SHORT PROBLEM
Output the line that holds "Model this scene", the line that holds "sc = bpy.context.scene", and every line between them, exactly, but none of the pictures.

SUPPLIED DATA
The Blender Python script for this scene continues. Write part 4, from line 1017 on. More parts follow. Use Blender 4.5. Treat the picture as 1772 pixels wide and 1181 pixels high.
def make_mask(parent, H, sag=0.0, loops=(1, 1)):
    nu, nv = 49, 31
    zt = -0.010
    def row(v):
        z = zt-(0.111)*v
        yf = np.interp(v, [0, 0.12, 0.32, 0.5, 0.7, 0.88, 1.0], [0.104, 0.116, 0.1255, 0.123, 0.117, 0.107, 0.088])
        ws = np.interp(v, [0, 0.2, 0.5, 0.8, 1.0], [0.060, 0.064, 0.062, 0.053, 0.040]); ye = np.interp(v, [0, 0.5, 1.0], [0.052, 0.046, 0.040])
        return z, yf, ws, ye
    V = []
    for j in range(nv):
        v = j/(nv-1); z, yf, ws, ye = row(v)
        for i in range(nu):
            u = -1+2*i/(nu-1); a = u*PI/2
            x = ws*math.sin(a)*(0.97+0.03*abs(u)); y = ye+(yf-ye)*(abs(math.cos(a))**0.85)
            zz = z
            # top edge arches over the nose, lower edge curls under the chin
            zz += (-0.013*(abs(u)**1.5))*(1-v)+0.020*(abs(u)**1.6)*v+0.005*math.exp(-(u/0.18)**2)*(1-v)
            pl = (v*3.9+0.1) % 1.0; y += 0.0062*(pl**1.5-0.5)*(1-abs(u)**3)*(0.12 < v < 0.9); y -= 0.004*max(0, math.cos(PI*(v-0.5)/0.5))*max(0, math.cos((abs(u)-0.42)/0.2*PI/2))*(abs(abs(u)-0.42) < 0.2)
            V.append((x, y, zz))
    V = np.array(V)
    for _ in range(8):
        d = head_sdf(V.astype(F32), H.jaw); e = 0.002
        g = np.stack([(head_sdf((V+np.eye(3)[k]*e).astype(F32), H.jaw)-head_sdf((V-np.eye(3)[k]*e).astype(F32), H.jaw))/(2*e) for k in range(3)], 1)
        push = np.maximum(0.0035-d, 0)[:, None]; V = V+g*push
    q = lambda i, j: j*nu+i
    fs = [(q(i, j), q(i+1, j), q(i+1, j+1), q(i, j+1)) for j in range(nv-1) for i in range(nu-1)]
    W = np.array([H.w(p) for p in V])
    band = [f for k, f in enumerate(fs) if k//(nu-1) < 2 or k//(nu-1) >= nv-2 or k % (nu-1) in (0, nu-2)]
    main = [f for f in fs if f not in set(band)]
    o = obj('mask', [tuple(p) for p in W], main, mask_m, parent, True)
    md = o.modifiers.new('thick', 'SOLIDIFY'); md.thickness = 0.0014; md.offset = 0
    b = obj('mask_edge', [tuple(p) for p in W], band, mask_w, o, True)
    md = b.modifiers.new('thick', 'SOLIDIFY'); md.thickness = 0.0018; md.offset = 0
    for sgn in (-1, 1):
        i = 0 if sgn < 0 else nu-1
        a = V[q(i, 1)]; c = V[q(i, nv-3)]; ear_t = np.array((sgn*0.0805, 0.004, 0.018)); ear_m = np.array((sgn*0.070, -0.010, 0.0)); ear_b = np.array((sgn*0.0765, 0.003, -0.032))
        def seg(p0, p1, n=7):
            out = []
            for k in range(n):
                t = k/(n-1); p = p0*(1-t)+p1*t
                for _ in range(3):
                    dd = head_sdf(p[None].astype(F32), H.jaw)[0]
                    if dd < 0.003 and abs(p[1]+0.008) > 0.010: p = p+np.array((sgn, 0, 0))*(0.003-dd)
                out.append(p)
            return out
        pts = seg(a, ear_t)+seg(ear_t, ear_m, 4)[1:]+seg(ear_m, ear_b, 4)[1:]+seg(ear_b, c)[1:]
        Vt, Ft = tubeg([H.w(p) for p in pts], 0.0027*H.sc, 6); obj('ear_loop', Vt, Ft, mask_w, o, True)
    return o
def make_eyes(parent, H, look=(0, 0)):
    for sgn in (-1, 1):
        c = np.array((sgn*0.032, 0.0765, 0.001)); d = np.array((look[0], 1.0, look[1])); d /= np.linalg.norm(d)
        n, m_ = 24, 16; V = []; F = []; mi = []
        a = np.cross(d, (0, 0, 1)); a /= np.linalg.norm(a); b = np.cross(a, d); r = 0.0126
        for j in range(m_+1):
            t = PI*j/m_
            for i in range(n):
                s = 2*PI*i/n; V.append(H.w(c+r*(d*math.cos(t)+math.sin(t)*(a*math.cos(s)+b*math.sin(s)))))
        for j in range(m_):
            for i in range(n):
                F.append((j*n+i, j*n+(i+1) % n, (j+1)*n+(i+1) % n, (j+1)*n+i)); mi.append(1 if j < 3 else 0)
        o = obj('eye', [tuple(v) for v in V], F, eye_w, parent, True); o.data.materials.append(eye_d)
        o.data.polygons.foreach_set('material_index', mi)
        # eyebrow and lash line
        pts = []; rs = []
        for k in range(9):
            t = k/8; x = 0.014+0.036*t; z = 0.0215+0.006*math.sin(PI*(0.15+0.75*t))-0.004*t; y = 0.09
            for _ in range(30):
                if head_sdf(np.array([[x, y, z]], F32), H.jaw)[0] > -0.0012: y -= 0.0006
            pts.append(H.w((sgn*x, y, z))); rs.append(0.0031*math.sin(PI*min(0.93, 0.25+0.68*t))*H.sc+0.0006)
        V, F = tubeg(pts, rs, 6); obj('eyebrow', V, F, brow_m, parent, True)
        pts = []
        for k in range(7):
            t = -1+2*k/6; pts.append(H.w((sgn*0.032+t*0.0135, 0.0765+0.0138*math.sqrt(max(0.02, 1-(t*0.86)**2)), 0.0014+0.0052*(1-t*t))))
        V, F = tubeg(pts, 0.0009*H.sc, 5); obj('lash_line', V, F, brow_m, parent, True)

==

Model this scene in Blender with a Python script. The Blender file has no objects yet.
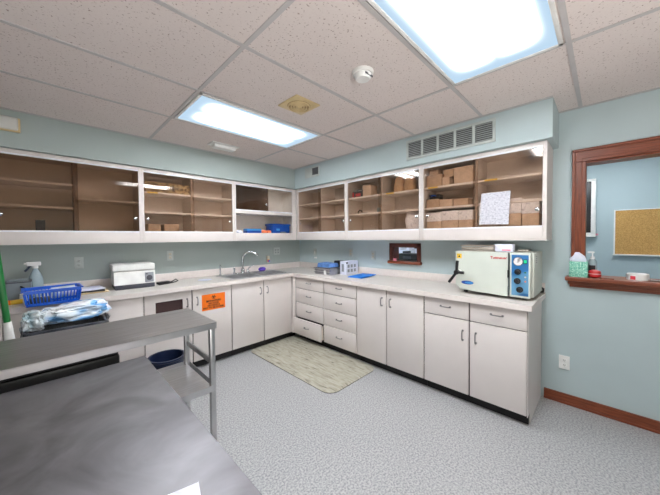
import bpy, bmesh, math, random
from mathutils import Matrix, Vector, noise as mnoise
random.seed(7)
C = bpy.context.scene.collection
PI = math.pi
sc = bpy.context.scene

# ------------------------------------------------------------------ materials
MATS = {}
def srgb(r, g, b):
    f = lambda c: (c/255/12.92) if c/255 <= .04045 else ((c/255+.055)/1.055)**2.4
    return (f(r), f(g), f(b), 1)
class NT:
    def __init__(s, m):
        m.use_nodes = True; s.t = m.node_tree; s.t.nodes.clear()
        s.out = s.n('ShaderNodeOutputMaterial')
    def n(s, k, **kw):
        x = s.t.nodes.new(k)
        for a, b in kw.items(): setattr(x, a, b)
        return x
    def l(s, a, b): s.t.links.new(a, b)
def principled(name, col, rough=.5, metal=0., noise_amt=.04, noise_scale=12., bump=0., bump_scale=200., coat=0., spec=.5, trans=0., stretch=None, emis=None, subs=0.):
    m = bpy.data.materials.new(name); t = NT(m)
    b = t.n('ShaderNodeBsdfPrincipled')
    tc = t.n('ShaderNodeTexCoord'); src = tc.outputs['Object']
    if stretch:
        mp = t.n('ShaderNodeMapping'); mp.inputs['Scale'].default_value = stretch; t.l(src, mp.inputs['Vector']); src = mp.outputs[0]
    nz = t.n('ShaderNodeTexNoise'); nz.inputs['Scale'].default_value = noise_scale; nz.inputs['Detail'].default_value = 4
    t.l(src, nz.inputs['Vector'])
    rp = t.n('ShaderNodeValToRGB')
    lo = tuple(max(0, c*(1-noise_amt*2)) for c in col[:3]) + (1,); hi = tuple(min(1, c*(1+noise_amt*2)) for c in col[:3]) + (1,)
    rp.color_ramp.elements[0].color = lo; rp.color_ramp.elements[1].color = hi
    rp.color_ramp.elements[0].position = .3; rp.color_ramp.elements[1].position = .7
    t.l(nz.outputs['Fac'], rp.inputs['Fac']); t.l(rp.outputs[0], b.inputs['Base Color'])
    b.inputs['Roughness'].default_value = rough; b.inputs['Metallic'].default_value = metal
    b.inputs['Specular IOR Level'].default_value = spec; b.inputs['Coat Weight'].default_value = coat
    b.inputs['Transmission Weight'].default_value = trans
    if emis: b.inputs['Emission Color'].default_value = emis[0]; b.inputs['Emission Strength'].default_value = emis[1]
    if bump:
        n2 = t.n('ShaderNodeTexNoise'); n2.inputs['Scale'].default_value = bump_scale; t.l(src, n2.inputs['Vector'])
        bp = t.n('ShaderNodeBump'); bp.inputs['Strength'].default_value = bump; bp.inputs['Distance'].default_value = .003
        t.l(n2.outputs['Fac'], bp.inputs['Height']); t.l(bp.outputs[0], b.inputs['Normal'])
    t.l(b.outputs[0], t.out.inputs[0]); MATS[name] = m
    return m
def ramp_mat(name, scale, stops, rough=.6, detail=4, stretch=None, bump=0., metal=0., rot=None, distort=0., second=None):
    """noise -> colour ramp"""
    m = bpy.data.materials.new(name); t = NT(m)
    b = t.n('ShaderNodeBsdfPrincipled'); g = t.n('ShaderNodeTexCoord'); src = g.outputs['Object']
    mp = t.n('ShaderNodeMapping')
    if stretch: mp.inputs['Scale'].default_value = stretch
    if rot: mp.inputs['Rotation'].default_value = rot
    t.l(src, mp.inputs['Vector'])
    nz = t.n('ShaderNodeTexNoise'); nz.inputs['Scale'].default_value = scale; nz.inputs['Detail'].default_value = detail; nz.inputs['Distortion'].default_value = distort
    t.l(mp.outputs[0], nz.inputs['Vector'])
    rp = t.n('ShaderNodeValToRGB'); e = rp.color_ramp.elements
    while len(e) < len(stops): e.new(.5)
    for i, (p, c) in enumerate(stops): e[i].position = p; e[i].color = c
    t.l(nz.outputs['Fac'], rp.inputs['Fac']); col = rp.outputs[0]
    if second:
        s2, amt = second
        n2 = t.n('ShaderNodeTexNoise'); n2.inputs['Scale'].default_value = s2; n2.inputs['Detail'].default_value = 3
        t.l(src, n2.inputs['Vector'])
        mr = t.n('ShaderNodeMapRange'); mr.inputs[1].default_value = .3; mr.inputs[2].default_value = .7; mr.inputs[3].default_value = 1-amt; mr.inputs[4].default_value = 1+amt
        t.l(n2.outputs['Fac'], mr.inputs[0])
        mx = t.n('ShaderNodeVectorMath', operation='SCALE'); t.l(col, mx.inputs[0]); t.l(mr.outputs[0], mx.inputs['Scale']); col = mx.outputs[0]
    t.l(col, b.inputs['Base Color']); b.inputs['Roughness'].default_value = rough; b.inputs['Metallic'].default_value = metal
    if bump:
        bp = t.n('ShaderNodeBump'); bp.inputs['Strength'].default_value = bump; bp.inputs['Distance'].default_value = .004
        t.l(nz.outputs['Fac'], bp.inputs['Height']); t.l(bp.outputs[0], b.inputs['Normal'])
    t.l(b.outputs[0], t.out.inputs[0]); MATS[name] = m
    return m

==

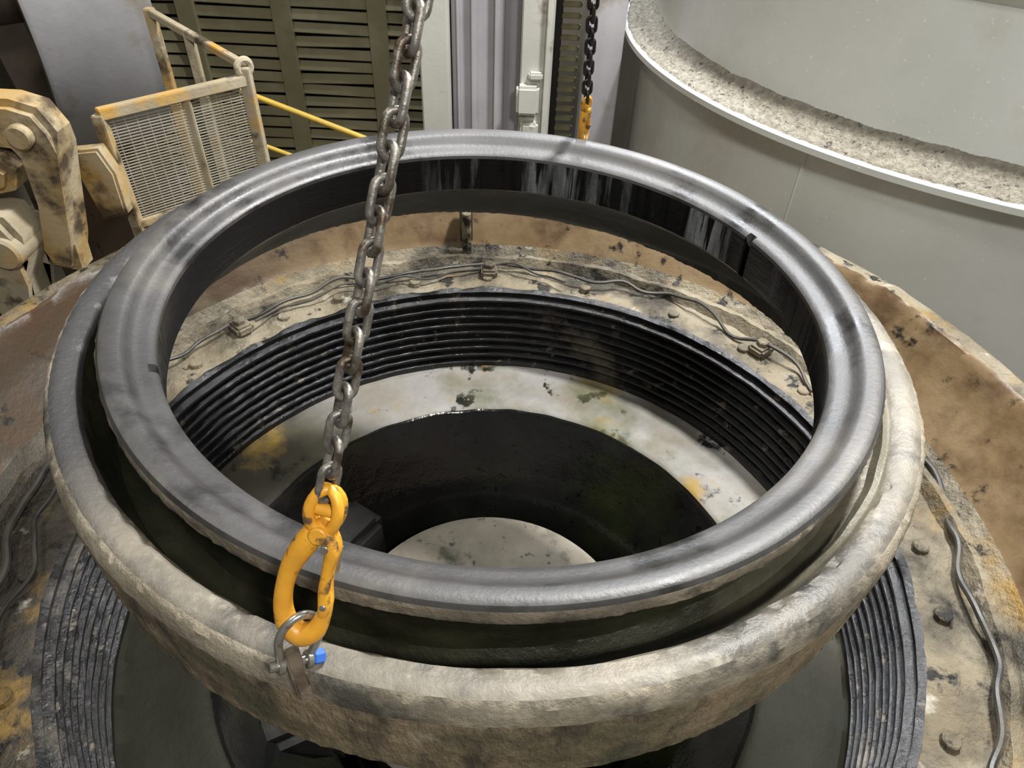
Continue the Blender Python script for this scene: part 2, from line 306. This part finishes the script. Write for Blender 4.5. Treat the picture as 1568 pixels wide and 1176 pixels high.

EXERCISE RESULT
Model this scene in Blender with a Python script. The Blender file has no objects yet.
import bpy, bmesh, math, random
from mathutils import Matrix, Vector, noise as mnoise
random.seed(7)
C = bpy.context.scene.collection
PI = math.pi
sc = bpy.context.scene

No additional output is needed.